I expect nothing more or less of the new/old Government than the implementation of concrete proposals that will render this question unnecessary before the next election. Solid achievement is difficult to swallow when not only the heart of your capital city but also your countryside is dying.
It is quite clear that Mr Seaga is yet to realise that he has lost the elections and that he will continue to lead the JLP for at least another two years many of us believe until death, so I will ask him the question that I should have asked him at the Editor's Forum as most of the heart of downtown Kingston, where there is deep decline, lies in his constituency and the protection racket, if we are to go by recent events, has both PNP and JLP stakeholders, otherwise called 'community leaders'.
"The JLP Manifesto starts with the expression of a vision to create a peaceful and just society, offering acceptable living and social conditions and a safe, sustainable environment among other things. The West Kingston constituency that you have represented for four decades, receiving almost 100 per cent of the votes at each election, is characterised by:
The highest crime rate in the country
Living and social conditions that are sub-standard and appalling
Hollow vandalised buildings and empty spaces where thriving business districts used to be
Why should the Jamaica people believe that, under your leadership, a JLP government would achieve the vision stated in your manifesto?"

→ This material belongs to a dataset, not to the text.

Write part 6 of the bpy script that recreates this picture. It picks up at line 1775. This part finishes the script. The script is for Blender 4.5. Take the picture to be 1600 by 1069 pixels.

I ask these questions because I believe that our two leaders, the Prime Minister and the Leader of the Opposition, to be truly effective, should be effective representatives of their constituencies. They should lead by example. If they, and others who now form the Government exhibit the political will to reverse the economic and social decline apparent in Jamaica, despite the challenges, the entire Jamaica will co-operate and support them. As things are now, we can't help feeling that most politicians hold the electorate in contempt.